Fortunately, my colors weren’t too altered; others weren’t so happy with theirs.

Color mishaps aside, my classmates were quite an inspired bunch. They ranged from those who, like me, didn’t know the avant-garde from a Christmas card, to true professional artists looking to expand their abilities.

Classmate Mollie Bing, who heads up the Sawdust’s Spring Into Art program, took a flower design provided by Taylor and added numerals, making beautiful yet functional street address signs.

Textile artist Reem Khalil, a Sawdust exhibitor, chose to experiment with the glazes, breaking the “rule” of putting one color in each section. She created vivid flame-like flowers and lush water, hued in blues and greens.

Then we were on to the second and final session, where all I had to do was inlay the tile in grout and make a mosaic edge around it. Summoning up my courage, I plunged the handle of a silvery fork into the grout. It lurched this way and that, sticking where it shouldn’t and not staying where it should.
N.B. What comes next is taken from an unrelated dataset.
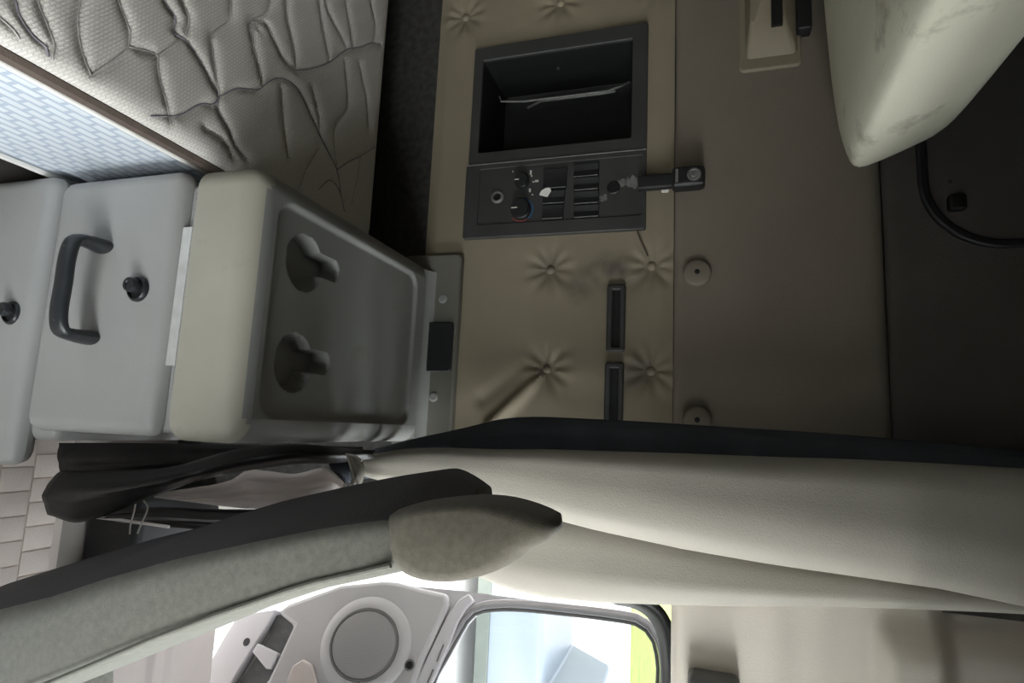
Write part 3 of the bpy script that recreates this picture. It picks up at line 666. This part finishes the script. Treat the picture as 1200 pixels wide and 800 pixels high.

I got it under my nails and in my hair; much of it ended up on the table, rather than nicely bordering my tile. Luckily Taylor came by and, with a reassuring smile, took the fork of torment from me. She swirled the grout around my tile, expertly edging it, then used a sponge to create a pleasing texture on the newly formed border.

After staring in disbelief, I began laying out my mosaic, adding shells, copper letters and other found objects that I brought from home.

I chose to spell out “D-R-E-A-M,” having achieved one of mine.